There will be a lot of eyes and anticipation on Jeff Gorton when he walks onto the NHL Draft floor this weekend carrying this year's No. 2 pick. But no one ever told the Rangers' GM that he had to wait until Friday to make a splash.
On Monday night, Gorton pulled off a trade with the Winnipeg Jets that brings Jacob Trouba to Broadway, adding to the Blueshirts' fold a 6-foot-3, 202-pound blueliner coming off a career year and who, at 25 years old, is in Gorton's words "really coming into his prime."
The Rangers sent defenseman Neal Pionk and the No. 20 selection in Friday's NHL Draft - the one Gorton had acquired from Winnipeg not quite four months ago - in exchange for Trouba, a do-it-all defenseman from Michigan who comes to New York after having spent his first six NHL seasons with the Jets.
"We're getting a really good player that we've coveted for a while," Gorton said on Monday night. "Obviously he's a player that we would covet - I think most teams would, with what he can do and provide for you, which is a lot: He's a big defenseman, he's 25 years old, he can play against the best players, he adds offense, he can kill penalties, and he's in the prime of his career.
"The opportunity for a player like that to come available doesn't happen all the time. We jumped on it."
Gorton on Trouba Trade: 'We Jumped On It'
This was Gorton's second trade with the Jets since last season's trade deadline: Back on Feb. 25, he gave up pending unrestricted free agent Kevin Hayes in exchange for the now-23-year-old Brendan Lemieux and that 2019 first-rounder, the one for which Gorton must have kept his receipt before returning it to Winnipeg on Monday.
It also was the second trade in just a six-week span ahead of the Draft in which the Rangers brought in a young, righty-shot defenseman while dipping into the bounty of assets they will bring with them to Vancouver this weekend. On the last day of April it was 21-year-old Adam Fox, the Hobey Baker Award finalist who came over from Carolina in exchange for a second-rounder this year and a conditional third-rounder in 2020.
Gorton called Monday's move a "tone-setter" for the remainder of a summer in which the GM still possesses eight picks - including that No. 2 overall selection - in the upcoming Draft, which kicks off on Friday, 10 days ahead of the gates opening on NHL free agency.
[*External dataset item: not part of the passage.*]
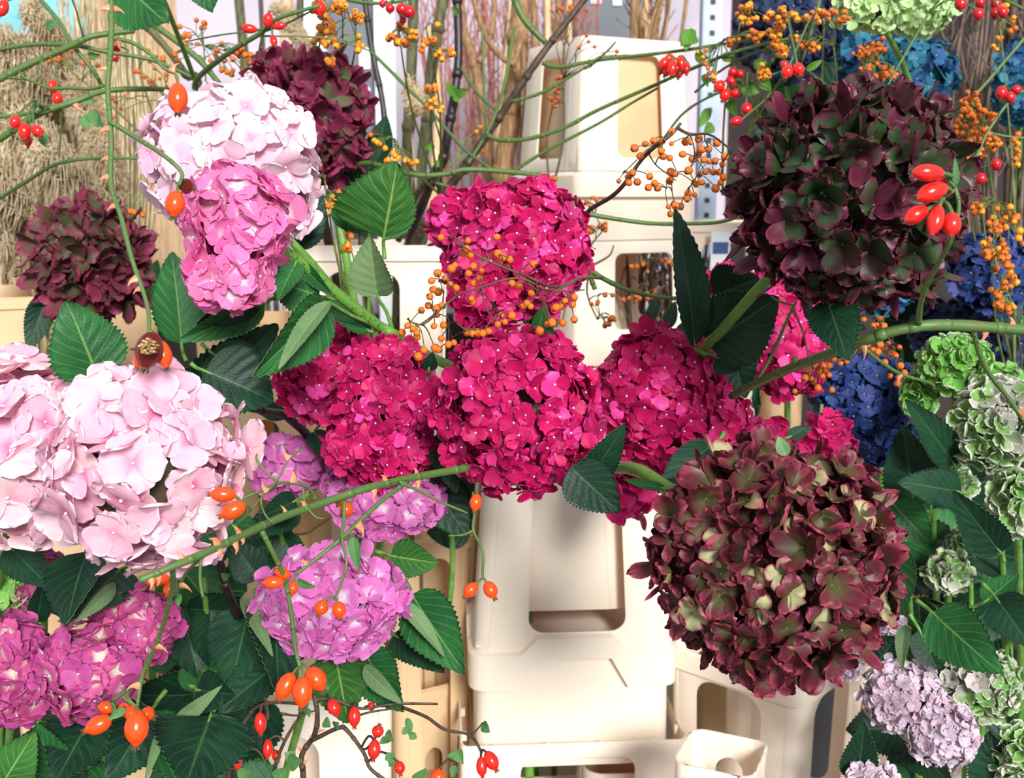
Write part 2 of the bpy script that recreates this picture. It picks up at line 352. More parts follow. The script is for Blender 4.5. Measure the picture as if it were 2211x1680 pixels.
def head_mesh(name, blobs, fr, dens, style, seed, hi=True, bead_r=0.07, origin=None):
    rng = random.Random(seed); nr = np.random.RandomState(seed)
    st = STY[style]; ns, nt_ = (7, 7) if hi else (5, 5)
    T = [floret_template(rng, st, ns, nt_, bead_r) for _ in range(14)]
    allV = []; allF = []; allA = []; allM = []; off = 0
    for bi, (c, rad) in enumerate(blobs):
        c = np.array(c); rad = np.array(rad); rm = rad.mean()
        for layer in (1.0, 0.84):
            n = int(dens * 12.0 * (rm / fr) ** 2 * (1.0 if layer == 1.0 else 0.55))
            n = max(n, 12)
            for i in range(n):
                zz = 1 - 2 * (i + 0.5) / n; th = i * 2.399963 + nr.uniform(-0.12, 0.12)
                rr = math.sqrt(max(0, 1 - zz * zz))
                d = np.array([rr * math.cos(th), rr * math.sin(th), zz]) + nr.normal(0, 0.5 / math.sqrt(n), 3); d /= np.linalg.norm(d)
                lump = 1 + 0.13 * noise.noise(Vector(d * 1.9) + Vector((seed * 1.7, 0, 0))) + nr.uniform(-0.04, 0.03)
                p = c + d * (rad - fr * st['inset']) * lump * layer * nr.uniform(0.95, 1.03)
                inside = False
                for bj, (c2, r2) in enumerate(blobs):
                    if bj != bi and np.linalg.norm((p - c2) / np.array(r2)) < 0.86: inside = True
                if inside: continue
                nv = d / rad; nv /= np.linalg.norm(nv)
                nv = nv + nr.normal(0, st['tilt'] * 0.55, 3); nv /= np.linalg.norm(nv)
                a = Vector(nv).orthogonal().normalized(); b = Vector(nv).cross(a)
                an = nr.uniform(0, 6.28); a2 = a * math.cos(an) + b * math.sin(an); b2 = Vector(nv).cross(a2)
                R = np.array([a2, b2, nv]).T * (fr * nr.uniform(0.78, 1.16))
                V, F, A, mi = T[rng.randrange(14)]
                A = A.copy(); A[:, 2] = np.clip(A[:, 2] + nr.uniform(0.12, 0.88), 0, 1)
                allV.append(V @ R.T + p); allF.append(F + off); allA.append(A); allM.append(mi); off += len(V)
        # woody green core where the floret stalks meet
        nu, nvv = 16, 10; V = []; F = []
        for i in range(nvv + 1):
            ph = math.pi * i / nvv
            for j in range(nu):
                th = 2 * math.pi * j / nu
                V.append(c + np.array([math.sin(ph) * math.cos(th), math.sin(ph) * math.sin(th), math.cos(ph)]) * (rad - fr * 0.3) * 0.6)
        for i in range(nvv):
            for j in range(nu): F.append((i * nu + j, i * nu + (j + 1) % nu, (i + 1) * nu + (j + 1) % nu, (i + 1) * nu + j))
        allV.append(np.array(V)); allF.append(np.array(F) + off); allA.append(np.zeros((len(V), 4))); allM.append(np.full(len(F), 2)); off += len(V)
    V = np.concatenate(allV)
    if origin is not None: V = V - np.array(origin)
    return npmesh(name, V, np.concatenate(allF), True, ('fl', np.concatenate(allA)), np.concatenate(allM))

# ------------------------------------------------------------------ leaves
def make_leaf(parent, base, tip, wid, mat='leaf_dark', roll=0.0, fold=0.25, bend=0.15, curl=0.0, asym=0.0, seed=0, name='leaf', under='leaf_under', petiole=None, tooth=1.0, label=None):
    base = Vector(base); tip = Vector(tip); ax = tip - base; L = ax.length; X = ax.normalized()
    mid = (base + tip) / 2; view = (CAM - mid).normalized()
    Nn = (view - X * view.dot(X)).normalized(); Nn = Matrix.Rotation(roll, 3, X) @ Nn; Y = Nn.cross(X)
    rg = random.Random(seed * 13 + 5)
    ns, nt_ = 37, 17
    V = []; A = []; F = []
    ph = rg.uniform(0, 6)
    for i in range(ns):
        s = i / (ns - 1)
        wv = (math.sin(math.pi * min(1, s ** 0.72)) ** 0.75) * (1 - 0.25 * s) * 1.08 if 0 < s < 1 else 0.0
        wv = max(wv, 0.012)
        to = 1 + 0.05 * tooth * (1 if i % 2 else -1) * (1 if 0.08 < s < 0.97 else 0)
        for j in range(nt_):
            t = -1 + 2 * j / (nt_ - 1)
            side = 1 + asym * t
            edge = to if abs(t) > 0.99 else 1
            y = t * wv * wid * 0.5 * side * edge
            z = fold * abs(y) - bend * L * (s * s) * 0.9 + curl * wid * (abs(t) ** 3) * wv
            z += 0.012 * wid * math.sin(7 * 2 * math.pi * (s - 0.25 * abs(t))) * (1 - abs(t) * 0.3) * min(1, abs(t) * 3)
            z += 0.05 * wid * math.sin(ph + 5 * s) * t
            x = s * L + (0.0 if abs(t) < 0.99 else 0.008 * L * tooth * (i % 2))
            # keep tip on target despite the bend
            z += bend * L * s * 0.9
            V.append(base + X * x + Y * y + Nn * z); A.append((s, abs(t), 0, 1))
    for i in range(ns - 1):
        for j in range(nt_ - 1):
            F.append((i * nt_ + j, (i + 1) * nt_ + j, (i + 1) * nt_ + j + 1, i * nt_ + j + 1))
    # underside: same outline 0.5 mm behind, closed along the rim
    n0 = len(V); V2 = [v - Nn * (0.0007) for v in V]
    F2 = [tuple(i + n0 for i in f[::-1]) for f in F]
    rim = [i * nt_ for i in range(ns)] + [(ns - 1) * nt_ + j for j in range(1, nt_)] + [i * nt_ + nt_ - 1 for i in range(ns - 2, -1, -1)] + [j for j in range(nt_ - 2, 0, -1)]
    F3 = [(rim[k], rim[(k + 1) % len(rim)], rim[(k + 1) % len(rim)] + n0, rim[k] + n0) for k in range(len(rim))]
    off = wloc(parent)
    V = np.array([tuple(v - off) for v in V + V2]); A = A + A
    Fa = np.array(F + F2 + F3)
    # which side is the sun side: faces of F point along +/-Nn
    mi = [0] * len(F) + [1] * len(F2) + [1] * len(F3)
    me = npmesh(name, V, Fa, True, ('lf', A), mi)
    o = link(name, me, [M[mat], M[under]], parent)
    if petiole is not None:
        mb = MB(); mb.tube([petiole, (Vector(petiole) + base) / 2 - Nn * 0.004, base, base + X * L * 0.25 - Nn * 0.0012], [0.0028, 0.0022, 0.0018, 0.0008], 6)
        mb.build('petiole', M['stem_green'], parent=parent)
    if label: o['label'] = label
    return o
def small_leaf(parent, base, tip, wid, mat='leaf_small', seed=0, roll=0.0, name='leaf'):
    return make_leaf(parent, base, tip, wid, mat, roll, 0.2, 0.2, seed=seed, name=name, tooth=0.8)

# ------------------------------------------------------------------ hips and berries
def lathe(prof, n, axis='z', ribs=0, amp=0.0):
    V = []; F = []
    for i, (r, z) in enumerate(prof):
        for j in range(n):
            a = 2 * math.pi * j / n; rr = r * (1 + amp * math.cos(ribs * a)) if ribs else r
            V.append((rr * math.cos(a), rr * math.sin(a), z))
    for i in range(len(prof) - 1):
        for j in range(n): F.append((i * n + j, i * n + (j + 1) % n, (i + 1) * n + (j + 1) % n, (i + 1) * n + j))
    return V, F
def shared(name, prof, n, mat, ribs=0, amp=0.0, smooth=True):
    V, F = lathe(prof, n, ribs=ribs, amp=amp); me = bpy.data.meshes.new(name); me.from_pydata(V, [], F)
    me.polygons.foreach_set('use_smooth', [smooth] * len(F)); me.materials.append(M[mat]); me.update(); return me
HP = [(0.01, -1.0), (0.2, -0.985), (0.46, -0.9), (0.72, -0.68), (0.92, -0.35), (1.0, -0.02), (0.97, 0.25), (0.84, 0.5), (0.62, 0.72), (0.4, 0.86), (0.3, 0.95), (0.26, 1.0), (0.01, 1.0)]
HR = [(0.01, -1.0), (0.3, -0.96), (0.66, -0.78), (0.92, -0.42), (1.0, 0.0), (0.94, 0.38), (0.74, 0.68), (0.44, 0.9), (0.3, 0.98), (0.01, 1.0)]
HIPM = {k: shared('hip_' + k, HP, 18, 'hip_' + k) for k in ('orange', 'red')}
HIPM['crimson'] = shared('hip_crimson', HR, 16, 'hip_crimson')
HIPM['round_red'] = shared('hip_round_red', HR, 16, 'hip_red')
HIPM['wrinkled'] = shared('hip_wrinkled', HP, 24, 'hip_wrinkled', ribs=8, amp=0.05)
def calyx_mesh(mat='calyx'):
    mb = MB()
    V, F = lathe([(0.3, 0.0), (0.33, 0.06), (0.26, 0.14), (0.16, 0.10), (0.01, 0.08)], 10); mb.add(V, F)
    for k in range(5):
        a = k * 1.2566; d = Vector((math.cos(a), math.sin(a), 0))
        mb.tube([d * 0.2 + Vector((0, 0, 0.08)), d * 0.32 + Vector((0, 0, 0.26)), d * 0.22 + Vector((0, 0, 0.5 if k % 2 else 0.4))], [0.09, 0.07, 0.015], 5)
    me = bpy.data.meshes.new('calyx'); me.from_pydata(mb.v, [], mb.f); me.materials.append(M[mat]); me.update(); return me
CALYX = calyx_mesh()
BP = [(0.01, -1.0), (0.35, -0.96), (0.72, -0.74), (0.95, -0.38), (1.0, 0.0), (0.93, 0.4), (0.7, 0.74), (0.34, 0.95), (0.01, 0.93)]
BERM = {}
for k in ('orange', 'yellow', 'rust'):
    me = shared('berry_' + k, BP, 12, 'berry_' + k, ribs=6 if k != 'yellow' else 0, amp=0.05)
    me.materials.append(M['berry_tip'])
    for p in me.polygons:
        if p.center.z > 0.9: p.material_index = 1
    BERM[k] = me
def qdir(v, spin=0.0):
    return Vector(v).to_track_quat('Z', 'Y')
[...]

"There's a lot of things we're looking at and want to do, and certainly this is a big one," Gorton said of acquiring Trouba. "When we're out there trying to improve our team, we're looking for players that will fit into what we're doing, and the age is a big part of it. Obviously they have to be good players. But the age of 25, really coming into his prime, and the different amount of things that Jacob can provide for us, this helps us a lot.
"It just felt like this was a player that's going to be with us for a while through it all. That's the biggest reason why we felt comfortable moving off of No. 20 there."
Trouba, who finished sixth in the Calder Trophy voting as a 19-year-old in 2013-14, posted career highs in multiple categories this past season for a Jets team that finished with 99 points, one point shy of winning the Central Division crown. His 42 assists and 50 points ranked him ninth and 13th, respectively, among all NHL defensemen, while his 22:53 on ice per game was second-most on the Jets, for whom he was the only player to appear in all 82 games. Trouba was one of only three defensemen age 25 or younger to hit 50 points last season.
A veteran of 408 NHL games, Trouba has blocked at least 100 shots in each of his six NHL seasons; his 171 blocks in 2018-19 were sixth-most in the League.
"He's going to come here and he's going to play big minutes," Gorton said. "He's a pretty versatile guy, so we can envision him playing in all scenarios and being a big part of it.
The Rochester, Mich., native, selected by the Jets with their first-round pick (ninth overall) of the 2012 Draft, has a long history with the U.S. National Team, where, since starting at the USNTDP as a 16-year-old, he teamed up over the years with Jimmy Vesey (2013 World Junior Championships) and Brady Skjei (2017 World Championships). Trouba was named Best Defenseman at the 2013 World Juniors, where he and Vesey helped the Americans to the gold medal.
Gorton, who contacted Trouba once the deal was done to welcome him to the Rangers, said the good fortune of moving up four spaces in the Draft Lottery to select second in Friday's Draft "definitely plays into" his approach to managing his assets this offseason, but added: "If we're still picking sixth, would we still have done this deal? Yeah. … It was an opportunity we really just had to take.
"One of the things as we head into the summer that we wanted to do is improve our defense," the GM said. "We feel like we've done that today."